▶ [Source material]
==*==

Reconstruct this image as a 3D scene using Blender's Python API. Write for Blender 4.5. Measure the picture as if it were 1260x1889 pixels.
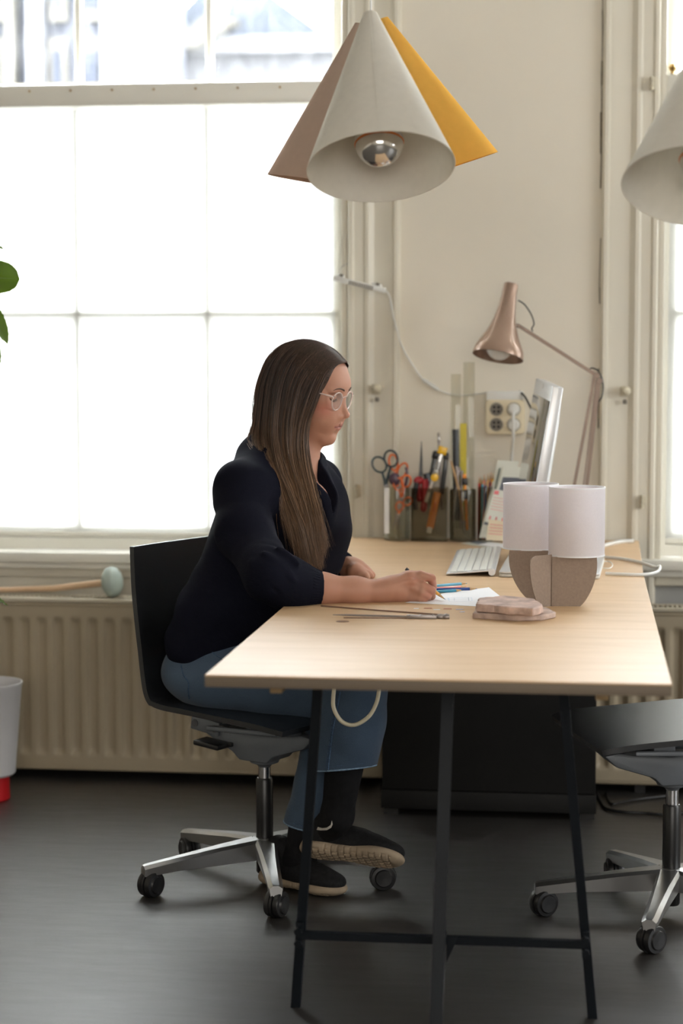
import bpy, bmesh, math, random
import numpy as np
from mathutils import Vector, Matrix, Euler

for o in list(bpy.data.objects):
    bpy.data.objects.remove(o)
SC = bpy.context.scene
COL = SC.collection
PI = math.pi

# ------------------------------------------------------------------ camera
FPX = 3640.0                       # focal length in pixels of a 1260x1889 frame
YAW = math.atan(448 / FPX)         # camera turned 7 degrees left of the wall normal
PITCH = math.atan((944.5 - 645) / FPX)
CAMH = 1.278
cam_d = bpy.data.cameras.new('camera')
cam = bpy.data.objects.new('camera', cam_d)
COL.objects.link(cam)
cam.location = (0, 0, CAMH)
cam.rotation_euler = (PI / 2 - PITCH, 0, YAW)
cam_d.sensor_fit = 'VERTICAL'
cam_d.sensor_height = 36
cam_d.lens = FPX / 1889 * 36
cam_d.clip_start = 0.1
cam_d.clip_end = 300
cam_d.dof.use_dof = True
cam_d.dof.focus_distance = 4.45
cam_d.dof.aperture_fstop = 2.6
SC.camera = cam

# ------------------------------------------------------------------ world and fill lights
w = bpy.data.worlds.new('sky')
SC.world = w
w.use_nodes = True
nt = w.node_tree
bg = nt.nodes['Background']
bg.inputs['Color'].default_value = (0.93, 0.965, 1.0, 1)
bg.inputs['Strength'].default_value = 13.0

def area(name, loc, target, sx, sy, power, color=(1, 1, 1)):
    d = bpy.data.lights.new(name, 'AREA')
    d.shape = 'RECTANGLE'; d.size = sx; d.size_y = sy
    d.energy = power; d.color = color
    o = bpy.data.objects.new(name, d); COL.objects.link(o)
    o.location = loc
    o.rotation_euler = (Vector(target) - Vector(loc)).to_track_quat('-Z', 'Y').to_euler()
    return o
# unseen fill lights added before the closed right and rear walls
area('fill_right_side', (4.15, 3.3, 1.75), (0, 3.6, 1.1), 2.6, 2.0, 42, (0.95, 0.98, 1.0))
area('fill_behind_camera', (0.6, -2.9, 1.9), (0, 4, 1.3), 4.0, 1.9, 46, (1.0, 0.95, 0.88))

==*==

▶ [Stated task] Take the listing and print it again exactly, but without any pictures.

▶ [Solution below]
Reconstruct this image as a 3D scene using Blender's Python API. Write for Blender 4.5. Measure the picture as if it were 1260x1889 pixels.
import bpy, bmesh, math, random
import numpy as np
from mathutils import Vector, Matrix, Euler

for o in list(bpy.data.objects):
    bpy.data.objects.remove(o)
SC = bpy.context.scene
COL = SC.collection
PI = math.pi

# ------------------------------------------------------------------ camera
FPX = 3640.0                       # focal length in pixels of a 1260x1889 frame
YAW = math.atan(448 / FPX)         # camera turned 7 degrees left of the wall normal
PITCH = math.atan((944.5 - 645) / FPX)
CAMH = 1.278
cam_d = bpy.data.cameras.new('camera')
cam = bpy.data.objects.new('camera', cam_d)
COL.objects.link(cam)
cam.location = (0, 0, CAMH)
cam.rotation_euler = (PI / 2 - PITCH, 0, YAW)
cam_d.sensor_fit = 'VERTICAL'
cam_d.sensor_height = 36
cam_d.lens = FPX / 1889 * 36
cam_d.clip_start = 0.1
cam_d.clip_end = 300
cam_d.dof.use_dof = True
cam_d.dof.focus_distance = 4.45
cam_d.dof.aperture_fstop = 2.6
SC.camera = cam

# ------------------------------------------------------------------ world and fill lights
w = bpy.data.worlds.new('sky')
SC.world = w
w.use_nodes = True
nt = w.node_tree
bg = nt.nodes['Background']
bg.inputs['Color'].default_value = (0.93, 0.965, 1.0, 1)
bg.inputs['Strength'].default_value = 13.0

def area(name, loc, target, sx, sy, power, color=(1, 1, 1)):
    d = bpy.data.lights.new(name, 'AREA')
    d.shape = 'RECTANGLE'; d.size = sx; d.size_y = sy
    d.energy = power; d.color = color
    o = bpy.data.objects.new(name, d); COL.objects.link(o)
    o.location = loc
    o.rotation_euler = (Vector(target) - Vector(loc)).to_track_quat('-Z', 'Y').to_euler()
    return o
# unseen fill lights added before the closed right and rear walls
area('fill_right_side', (4.15, 3.3, 1.75), (0, 3.6, 1.1), 2.6, 2.0, 42, (0.95, 0.98, 1.0))
area('fill_behind_camera', (0.6, -2.9, 1.9), (0, 4, 1.3), 4.0, 1.9, 46, (1.0, 0.95, 0.88))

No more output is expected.